Given task
In the listing below, find the line with "return np.array([(px - CX) / FPX * Y, Y, g])", then repeat exactly every line from the top through that one.

--- start of Collected material ---

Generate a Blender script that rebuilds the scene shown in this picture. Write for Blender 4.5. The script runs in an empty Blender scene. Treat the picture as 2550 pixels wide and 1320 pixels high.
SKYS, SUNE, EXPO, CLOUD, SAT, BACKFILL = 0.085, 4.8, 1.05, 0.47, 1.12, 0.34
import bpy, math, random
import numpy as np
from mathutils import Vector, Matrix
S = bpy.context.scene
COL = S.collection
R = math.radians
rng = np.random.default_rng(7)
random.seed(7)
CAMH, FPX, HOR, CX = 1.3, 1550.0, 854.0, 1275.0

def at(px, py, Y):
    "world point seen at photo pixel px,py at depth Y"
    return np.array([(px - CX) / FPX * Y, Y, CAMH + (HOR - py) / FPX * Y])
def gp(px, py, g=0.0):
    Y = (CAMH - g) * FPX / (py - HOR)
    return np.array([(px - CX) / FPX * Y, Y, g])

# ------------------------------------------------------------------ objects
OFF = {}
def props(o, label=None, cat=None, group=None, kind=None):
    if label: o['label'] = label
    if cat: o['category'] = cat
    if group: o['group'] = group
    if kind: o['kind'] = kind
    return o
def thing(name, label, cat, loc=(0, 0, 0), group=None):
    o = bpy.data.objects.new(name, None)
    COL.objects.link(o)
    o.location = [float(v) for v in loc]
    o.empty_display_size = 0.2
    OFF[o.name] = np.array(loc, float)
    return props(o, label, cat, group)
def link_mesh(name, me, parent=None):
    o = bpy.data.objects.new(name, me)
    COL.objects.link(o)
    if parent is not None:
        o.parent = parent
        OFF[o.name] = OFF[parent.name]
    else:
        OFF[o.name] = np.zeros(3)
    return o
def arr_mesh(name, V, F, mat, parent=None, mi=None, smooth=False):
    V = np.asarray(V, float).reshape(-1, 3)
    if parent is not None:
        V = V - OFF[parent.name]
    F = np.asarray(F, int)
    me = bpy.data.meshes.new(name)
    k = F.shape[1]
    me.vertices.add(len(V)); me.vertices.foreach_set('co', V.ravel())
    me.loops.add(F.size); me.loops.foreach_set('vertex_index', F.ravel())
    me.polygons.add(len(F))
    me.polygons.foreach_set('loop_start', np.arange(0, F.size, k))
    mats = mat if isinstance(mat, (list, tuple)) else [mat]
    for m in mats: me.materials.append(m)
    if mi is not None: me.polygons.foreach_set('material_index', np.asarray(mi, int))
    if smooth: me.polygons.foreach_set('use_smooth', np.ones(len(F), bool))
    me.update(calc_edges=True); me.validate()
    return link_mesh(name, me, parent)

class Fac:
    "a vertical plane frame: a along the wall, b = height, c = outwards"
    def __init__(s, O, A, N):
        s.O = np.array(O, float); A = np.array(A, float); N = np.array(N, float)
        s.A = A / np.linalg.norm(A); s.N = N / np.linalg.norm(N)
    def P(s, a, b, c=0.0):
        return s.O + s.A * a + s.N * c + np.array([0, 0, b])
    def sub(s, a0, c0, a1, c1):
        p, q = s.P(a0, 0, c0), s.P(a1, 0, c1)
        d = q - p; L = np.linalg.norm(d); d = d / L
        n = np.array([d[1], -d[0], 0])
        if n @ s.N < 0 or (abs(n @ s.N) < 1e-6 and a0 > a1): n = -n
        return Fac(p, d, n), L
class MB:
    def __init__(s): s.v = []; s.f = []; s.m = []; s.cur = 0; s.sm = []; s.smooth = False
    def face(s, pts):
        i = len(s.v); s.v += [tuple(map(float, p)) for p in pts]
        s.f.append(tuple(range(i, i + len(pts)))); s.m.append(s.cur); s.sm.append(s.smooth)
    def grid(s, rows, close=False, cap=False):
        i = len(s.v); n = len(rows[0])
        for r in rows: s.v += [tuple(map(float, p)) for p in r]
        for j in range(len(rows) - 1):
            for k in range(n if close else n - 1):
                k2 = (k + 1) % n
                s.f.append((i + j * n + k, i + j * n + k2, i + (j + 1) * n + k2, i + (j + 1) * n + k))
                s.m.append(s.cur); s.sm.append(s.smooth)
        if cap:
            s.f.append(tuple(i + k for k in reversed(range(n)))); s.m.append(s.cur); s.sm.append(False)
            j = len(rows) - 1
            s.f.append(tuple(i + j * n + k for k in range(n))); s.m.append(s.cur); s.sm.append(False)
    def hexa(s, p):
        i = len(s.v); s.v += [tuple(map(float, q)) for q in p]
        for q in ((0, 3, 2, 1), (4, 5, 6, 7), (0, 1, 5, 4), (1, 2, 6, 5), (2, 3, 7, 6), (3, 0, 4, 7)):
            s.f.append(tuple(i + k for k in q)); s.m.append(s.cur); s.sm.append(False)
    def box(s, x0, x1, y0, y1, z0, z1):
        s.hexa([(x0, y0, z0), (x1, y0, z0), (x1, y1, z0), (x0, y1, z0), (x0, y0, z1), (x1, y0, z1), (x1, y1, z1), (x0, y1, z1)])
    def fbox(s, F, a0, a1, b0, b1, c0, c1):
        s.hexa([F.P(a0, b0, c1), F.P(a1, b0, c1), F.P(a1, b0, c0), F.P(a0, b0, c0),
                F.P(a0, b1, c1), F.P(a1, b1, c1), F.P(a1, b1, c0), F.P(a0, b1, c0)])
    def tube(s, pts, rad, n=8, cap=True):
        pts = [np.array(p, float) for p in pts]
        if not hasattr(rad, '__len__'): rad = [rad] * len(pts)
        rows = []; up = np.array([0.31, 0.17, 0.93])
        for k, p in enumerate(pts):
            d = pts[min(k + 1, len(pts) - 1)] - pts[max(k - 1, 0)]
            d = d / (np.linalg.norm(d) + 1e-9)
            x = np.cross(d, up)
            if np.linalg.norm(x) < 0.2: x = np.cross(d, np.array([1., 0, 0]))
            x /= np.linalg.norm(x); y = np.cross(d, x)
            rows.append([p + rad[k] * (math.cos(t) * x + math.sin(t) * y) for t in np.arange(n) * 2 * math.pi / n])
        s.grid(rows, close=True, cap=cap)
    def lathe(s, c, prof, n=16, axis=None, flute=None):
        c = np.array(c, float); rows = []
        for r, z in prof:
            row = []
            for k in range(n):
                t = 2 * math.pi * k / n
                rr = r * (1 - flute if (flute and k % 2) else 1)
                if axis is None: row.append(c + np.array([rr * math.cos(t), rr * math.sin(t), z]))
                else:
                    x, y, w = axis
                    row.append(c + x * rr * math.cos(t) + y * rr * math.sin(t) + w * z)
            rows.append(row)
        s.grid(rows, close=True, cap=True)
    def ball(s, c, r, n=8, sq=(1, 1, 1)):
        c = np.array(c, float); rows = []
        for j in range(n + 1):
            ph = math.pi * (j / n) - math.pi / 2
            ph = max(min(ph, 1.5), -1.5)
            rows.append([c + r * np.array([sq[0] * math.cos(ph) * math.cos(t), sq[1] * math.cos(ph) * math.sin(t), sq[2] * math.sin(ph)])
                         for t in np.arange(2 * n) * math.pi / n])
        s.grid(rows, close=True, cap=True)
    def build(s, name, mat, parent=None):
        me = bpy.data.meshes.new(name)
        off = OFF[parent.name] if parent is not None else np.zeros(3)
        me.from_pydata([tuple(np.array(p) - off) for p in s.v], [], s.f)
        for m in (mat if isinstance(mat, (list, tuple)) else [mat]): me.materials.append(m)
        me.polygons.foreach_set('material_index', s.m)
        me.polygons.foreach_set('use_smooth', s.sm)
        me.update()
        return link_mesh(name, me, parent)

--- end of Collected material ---

Output
Generate a Blender script that rebuilds the scene shown in this picture. Write for Blender 4.5. The script runs in an empty Blender scene. Treat the picture as 2550 pixels wide and 1320 pixels high.
SKYS, SUNE, EXPO, CLOUD, SAT, BACKFILL = 0.085, 4.8, 1.05, 0.47, 1.12, 0.34
import bpy, math, random
import numpy as np
from mathutils import Vector, Matrix
S = bpy.context.scene
COL = S.collection
R = math.radians
rng = np.random.default_rng(7)
random.seed(7)
CAMH, FPX, HOR, CX = 1.3, 1550.0, 854.0, 1275.0

def at(px, py, Y):
    "world point seen at photo pixel px,py at depth Y"
    return np.array([(px - CX) / FPX * Y, Y, CAMH + (HOR - py) / FPX * Y])
def gp(px, py, g=0.0):
    Y = (CAMH - g) * FPX / (py - HOR)
    return np.array([(px - CX) / FPX * Y, Y, g])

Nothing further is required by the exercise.